Shorn of six minutes, with a 15 certificate, Mel Gibson’s chronicle of every punch, whip, spit and kick suffered by Christ between Judas’s kiss and the resurrection – one long take – announced by moving stone, light-filled tomb and billowing winding cloths is rivetingly sincere. Which may be the problem for some, of course; Gibson’s put the drooling and blowflies and raw, flayed flesh back into Western civilisation’s most prettified image. Non-believers can take this as the last classical tragedy of the flawed hero, purging through terror and pity.

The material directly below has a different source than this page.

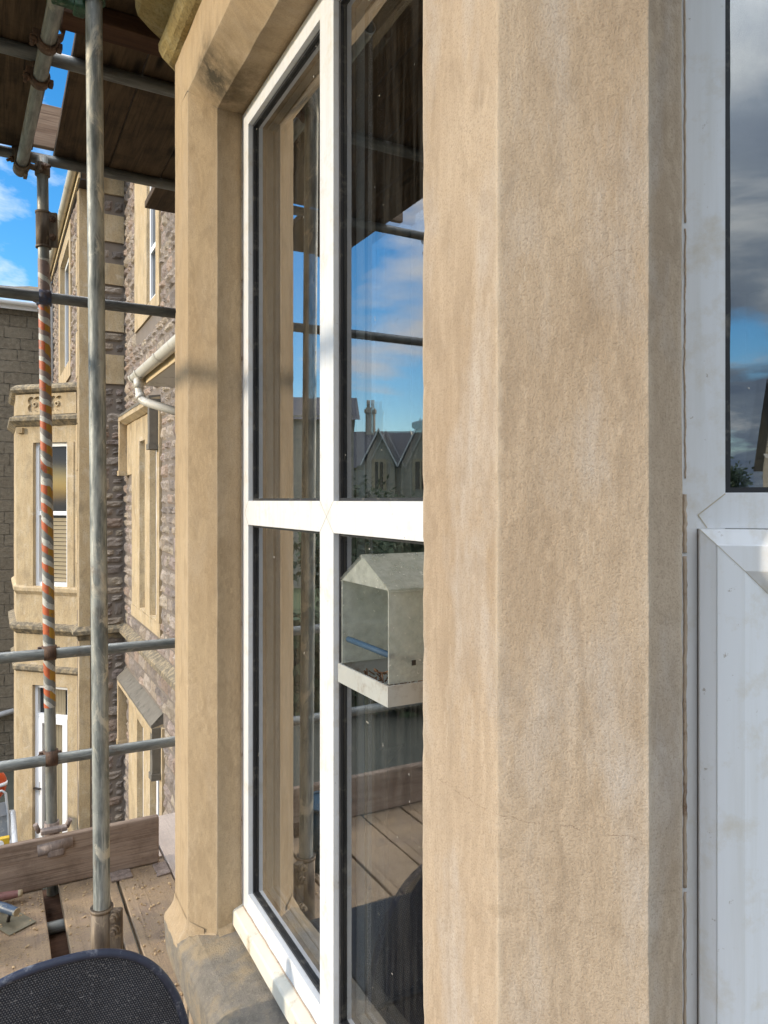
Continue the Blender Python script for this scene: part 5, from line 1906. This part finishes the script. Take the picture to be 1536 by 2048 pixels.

I didn’t see the original cut and was surprised to be so reminded of Pasolini’s ‘Gospel’ – not just the same sun-baked landscape (Matera) where the buildings, like human myth, seem to swell from the earth, but because of vivid, economical use of close-up. Pasolini’s non-professionals in black and white evoked a renaissance, painterly feel; Gibson’s actors swelter and brood in a range of pictorial references – Caravaggio light and shadow, serenely mellow Rembrandt ambers (rare), a sexually ambivalent Satan suckling a baby that turns to camera, blotchy, whiskered and leering, suddenly a Beardsley homunculus. Above all, the crowd, faces distorted by hate, gloating sadists from Bosch or Breughel, the Temple elders recalling Venetian renaissance splendour… Iconic in the true sense, Gibson’s ‘Passion’ is bathed in traditional, populist Western imagery – hence, doubtless, accusations of anti-Semitism. In which case the great art galleries of Europe are full of politically incorrect canvases.
Gibson’s pacing and the script’s flashbacks (Last Supper, Sermon on the Mount) ring variations on the central, unremitting theme of suffering. It holds your attention throughout, a reminder of the – truth? myth? propaganda? – that, for good or ill, has dominated western society for two millennia.